Also, I ask your support for a dramatic increase in federal support for adult literacy to mount a national campaign aimed at helping the millions and millions of working people who still read at less than a fifth-grade level. We need to do this.
Here’s some good news. In the past six years, we have cut the welfare rolls nearly in half.
Two years ago, from this podium, I asked five companies to lead a national effort to hire people off welfare. Tonight our welfare-to-work partnership includes 10,000 companies who have hired hundreds of thousands of people, and our balanced budget will help another 200,000 people move to the dignity and pride of work. I hope you will support it.
We must bring the spark of private enterprise to every corner of America, to build a bridge from Wall Street to Appalachia to the Mississippi Delta, to our Native American communities, with more support for community development banks for empowerment zones, for 100,000 more vouchers for affordable housing.
And I ask Congress to support our bold new plan to help businesses raise up to $15 billion in private sector capital, to bring jobs and opportunities and inner cities, rural areas, with tax credits, loan guarantees, including the new American Private Investment Companies, modeled on the Overseas Private Investment Companies.
Now, for years and years we’ve had this OPIC, this Overseas Private Investment Corporation, because we knew we had untapped markets overseas. But our greatest untapped markets are not overseas—they are right here at home. And we should go after them.
We must work hard to help bring prosperity back to the family farm.
As this Congress knows very well, dropping prices and the loss of foreign markets have devastated too many family farmers. Last year, the Congress provided substantial assistance to help stave off a disaster in American agriculture, and I am ready to work with lawmakers of both parties to create a farm safety net that will include crop insurance reform and farm income assistance.
I ask you to join with me and do this. This should not be a political issue. Everyone knows what an economic problem is going on out there in rural America today, and we need an appropriate means to address it.
We must strengthen our lead in technology. It was government investment that led to the creation of the Internet. I propose a 28-percent increase in long-term computing research.

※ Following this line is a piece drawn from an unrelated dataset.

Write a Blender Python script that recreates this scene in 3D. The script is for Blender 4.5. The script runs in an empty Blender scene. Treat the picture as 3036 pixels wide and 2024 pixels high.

We also must be ready for the 21st century from its very first moment by solving the so-called Y2K computer problem. We had one member of Congress stand up and applaud. And we may have about that ration out there applauding at home in front of their television sets. But remember, this is a big, big problem, and we’ve been working hard on it. Already we’ve made sure that the Social Security checks will come on time.
But I want all the folks at home listening to this to know that we need every state and local government, every business large and small to work with us to make sure that this Y2K computer bug will be remembered as the last headache of the 20th century, not the first crisis of the 21st.